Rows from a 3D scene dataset
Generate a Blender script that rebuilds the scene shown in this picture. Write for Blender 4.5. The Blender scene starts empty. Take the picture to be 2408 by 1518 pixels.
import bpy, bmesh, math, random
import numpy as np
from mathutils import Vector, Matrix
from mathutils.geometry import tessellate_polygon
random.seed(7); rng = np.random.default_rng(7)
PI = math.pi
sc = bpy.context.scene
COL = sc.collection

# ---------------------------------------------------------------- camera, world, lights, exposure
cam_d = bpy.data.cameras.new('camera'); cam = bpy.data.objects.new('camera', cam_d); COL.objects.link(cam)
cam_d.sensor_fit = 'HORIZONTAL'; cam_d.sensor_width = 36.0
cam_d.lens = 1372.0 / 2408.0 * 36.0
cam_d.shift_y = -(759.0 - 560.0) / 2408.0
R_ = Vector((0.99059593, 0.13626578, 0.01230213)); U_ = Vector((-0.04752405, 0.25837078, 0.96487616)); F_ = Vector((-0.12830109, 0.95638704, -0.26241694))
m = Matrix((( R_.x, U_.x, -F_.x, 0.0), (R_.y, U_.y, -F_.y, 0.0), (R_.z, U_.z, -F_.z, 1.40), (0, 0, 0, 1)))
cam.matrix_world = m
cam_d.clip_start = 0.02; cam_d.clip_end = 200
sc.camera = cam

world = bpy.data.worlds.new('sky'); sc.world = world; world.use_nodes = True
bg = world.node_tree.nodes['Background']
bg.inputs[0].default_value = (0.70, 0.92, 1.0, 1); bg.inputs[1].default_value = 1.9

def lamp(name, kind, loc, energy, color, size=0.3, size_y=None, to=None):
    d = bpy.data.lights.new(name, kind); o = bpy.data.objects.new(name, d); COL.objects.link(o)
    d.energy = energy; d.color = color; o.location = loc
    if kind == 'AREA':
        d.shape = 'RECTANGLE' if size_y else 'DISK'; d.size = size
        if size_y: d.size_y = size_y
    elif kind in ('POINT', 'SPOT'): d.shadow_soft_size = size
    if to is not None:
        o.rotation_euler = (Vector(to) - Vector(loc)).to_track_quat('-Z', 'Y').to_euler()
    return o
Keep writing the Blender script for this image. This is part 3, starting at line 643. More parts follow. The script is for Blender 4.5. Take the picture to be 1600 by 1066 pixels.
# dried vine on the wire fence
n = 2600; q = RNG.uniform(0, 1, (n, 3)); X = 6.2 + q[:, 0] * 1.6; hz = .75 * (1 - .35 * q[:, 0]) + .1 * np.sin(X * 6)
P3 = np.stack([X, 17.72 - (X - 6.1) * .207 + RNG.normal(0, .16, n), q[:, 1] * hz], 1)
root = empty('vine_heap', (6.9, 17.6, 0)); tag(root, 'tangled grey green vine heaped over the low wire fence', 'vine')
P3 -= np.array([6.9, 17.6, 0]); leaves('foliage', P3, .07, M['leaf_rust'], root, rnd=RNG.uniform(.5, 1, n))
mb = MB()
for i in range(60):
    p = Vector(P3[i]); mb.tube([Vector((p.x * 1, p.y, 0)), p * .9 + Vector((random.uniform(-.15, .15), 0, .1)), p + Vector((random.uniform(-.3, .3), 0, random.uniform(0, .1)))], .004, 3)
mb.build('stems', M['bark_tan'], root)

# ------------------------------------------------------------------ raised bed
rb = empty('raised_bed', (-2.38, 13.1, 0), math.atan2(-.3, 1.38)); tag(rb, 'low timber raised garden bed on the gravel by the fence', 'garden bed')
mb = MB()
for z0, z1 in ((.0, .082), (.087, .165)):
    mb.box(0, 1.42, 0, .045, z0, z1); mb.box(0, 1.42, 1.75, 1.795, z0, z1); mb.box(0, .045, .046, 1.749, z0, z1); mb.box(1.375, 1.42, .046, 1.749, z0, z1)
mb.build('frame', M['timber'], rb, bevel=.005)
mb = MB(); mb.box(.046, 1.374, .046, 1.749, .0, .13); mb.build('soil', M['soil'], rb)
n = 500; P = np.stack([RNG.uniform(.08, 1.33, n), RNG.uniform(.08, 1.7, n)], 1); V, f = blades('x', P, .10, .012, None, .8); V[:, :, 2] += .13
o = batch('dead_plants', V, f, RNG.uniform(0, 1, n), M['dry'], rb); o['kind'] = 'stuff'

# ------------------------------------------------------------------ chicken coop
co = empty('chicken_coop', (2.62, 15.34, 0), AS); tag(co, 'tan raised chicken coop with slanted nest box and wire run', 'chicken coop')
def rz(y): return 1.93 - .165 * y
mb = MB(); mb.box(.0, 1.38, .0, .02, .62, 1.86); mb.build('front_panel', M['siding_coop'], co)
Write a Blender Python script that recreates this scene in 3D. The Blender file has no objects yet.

→ **The request**: Repeat the entries above verbatim, but only from the line that has "Keep writing the" down to the line that has "mb.build('stems', M['bark_tan'], root)", inclusive.

→ **The result**:
Keep writing the Blender script for this image. This is part 3, starting at line 643. More parts follow. The script is for Blender 4.5. Take the picture to be 1600 by 1066 pixels.
# dried vine on the wire fence
n = 2600; q = RNG.uniform(0, 1, (n, 3)); X = 6.2 + q[:, 0] * 1.6; hz = .75 * (1 - .35 * q[:, 0]) + .1 * np.sin(X * 6)
P3 = np.stack([X, 17.72 - (X - 6.1) * .207 + RNG.normal(0, .16, n), q[:, 1] * hz], 1)
root = empty('vine_heap', (6.9, 17.6, 0)); tag(root, 'tangled grey green vine heaped over the low wire fence', 'vine')
P3 -= np.array([6.9, 17.6, 0]); leaves('foliage', P3, .07, M['leaf_rust'], root, rnd=RNG.uniform(.5, 1, n))
mb = MB()
for i in range(60):
    p = Vector(P3[i]); mb.tube([Vector((p.x * 1, p.y, 0)), p * .9 + Vector((random.uniform(-.15, .15), 0, .1)), p + Vector((random.uniform(-.3, .3), 0, random.uniform(0, .1)))], .004, 3)
mb.build('stems', M['bark_tan'], root)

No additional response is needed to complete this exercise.